RallycrossRX Round Seven: France

by Hal Ridge |

 If round six of RallycrossRX in Sweden was highly anticipated, then if anything round seven at Loheac, France is even more so.

While Holjes has been a highlight in the European Championship for years, Loheac makes its first appearance in the series since 2001. Despite its absence from the sport’s biggest stage, the round of the domestic French Championship held at Loheac has always been one of the must-visit rallycross events.

Coupled with the success of past events at Loheac, the addition to the regular RallycrossRX entry list of one of the biggest names in world motorsport, Sebastien Loeb, and one of the most highly-regarded names in the World Rally Championship, Kris Meeke, an event that was already going to be big is set to be a spectacular.

Kenneth Hansen, who incidentally won the event last time the European championship visited Loheac, more recently competed at the circuit during a round of the French Championship six years ago. He remembers the event well, and holds it in high esteem;

“My feeling about Loheac is that you go to an area of France that has a lot of genuine motorsport interest. For example, when we were there last time it was for a round of the French Championship in 2007. We were loading the car maybe three hours after the event, and we had 200 people watching us. That doesn’t happen anywhere else in Europe. There’s massive enthusiam for rallycross there, and for motorsport generally. I think we will see enormous spectator numbers, also because of Sebastien [Loeb]. Having so many spectators in one area will be amazing.”

With most drivers in the European championship having never raced at the French venue, many have already travelled to Loheac over the course of the season to test their cars and learn the circuit. Hansen Motorsport tested at the circuit earlier in the season, giving rallycross newbie Timmy Hansen to opportunity to get to grips with the track;

“Loheac starts with a 90 degree right and the track’s very wide there, with a really short apex. It’s quite a fast corner but it’s third or fourth gear and leads you onto a really fast left, in fifth gear with just a tiny lift, onto gravel. It’s like dustier tarmac, not like proper gravel, and you still have good grip through the left-hander. After the left you are going up to a crest, but it’s not a jump or anything, and you brake right on the top, getting your speed down for the hairpin right.

“After the hairpin it opens up to a long back straight with a small right kink that is really crucial to get perfect for the speed on the straight. At the end of it you come into a fifth gear right-hander next to the joker lap; here we are carrying a lot of speed into the corner. You have to put the car a little bit sideways and then it tightens up at the end, into the slowest part of the lap. A third gear left-hander which is always really, really slippery and difficult to get right, then a small acceleration down into a second gear for the very, very long last corner that goes back onto the start finish straight. The track is quite flat; the only small jump is in the joker lap section.
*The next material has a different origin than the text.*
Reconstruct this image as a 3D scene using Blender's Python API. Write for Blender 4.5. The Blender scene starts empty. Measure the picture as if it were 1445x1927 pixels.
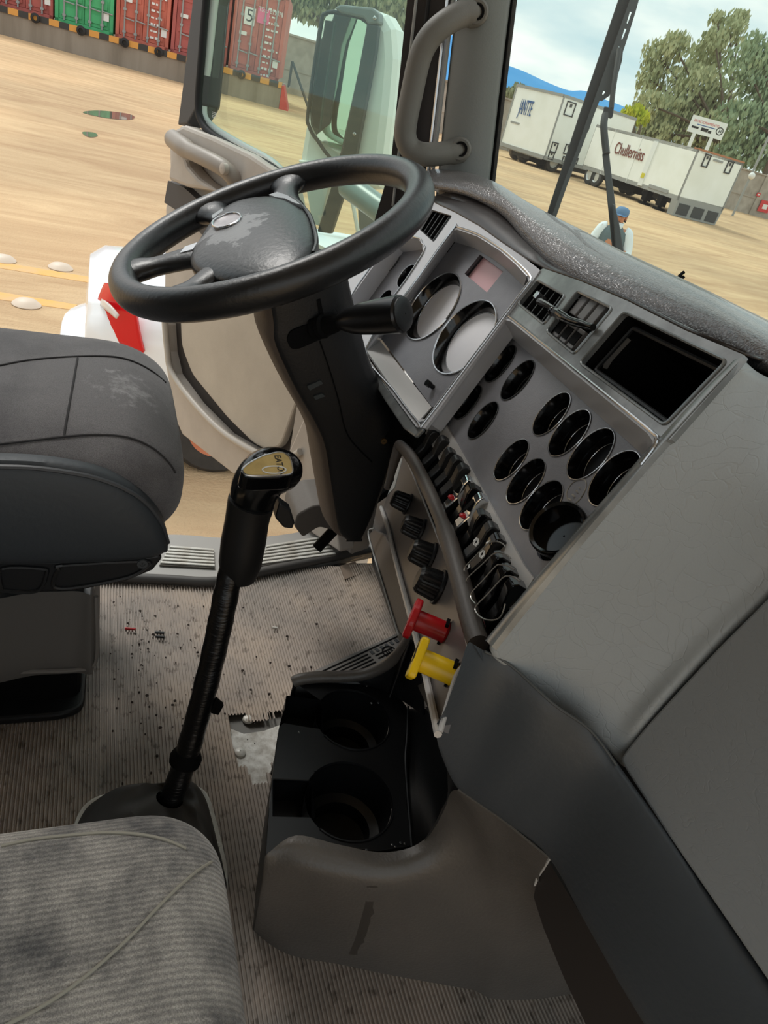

All the corners lead into each other, and there is lots of grip so you can change your lines. It’s a lot like a tarmac circuit.”

Loheac is one of those events that should be on the ‘must-do’ list of all rallycross fans. In fact, any motor sport fan would be well advised to make the trip. Motorsport in France has a certain atmosphere, and that is present in spades at Loheac, but there is so much more to the experience of an event there. Rallycross in France first took place at Loheac, the current track is on a different site, but this is a small village and very much the home of rallycross in France. The village is a few minutes walk from the track and has bars and restaurants aplenty. Right next door to the circuit is the Manoir de l’automobile, a fantastic but little-known museum that you simply have to find time to visit. As can be seen in the photograph, spectator viewing around the track is very good with lots of options of where to stand. The usually lively and knowledgeable spectator base helps create a great atmosphere. But don’t take our word for it, go and see for yourself.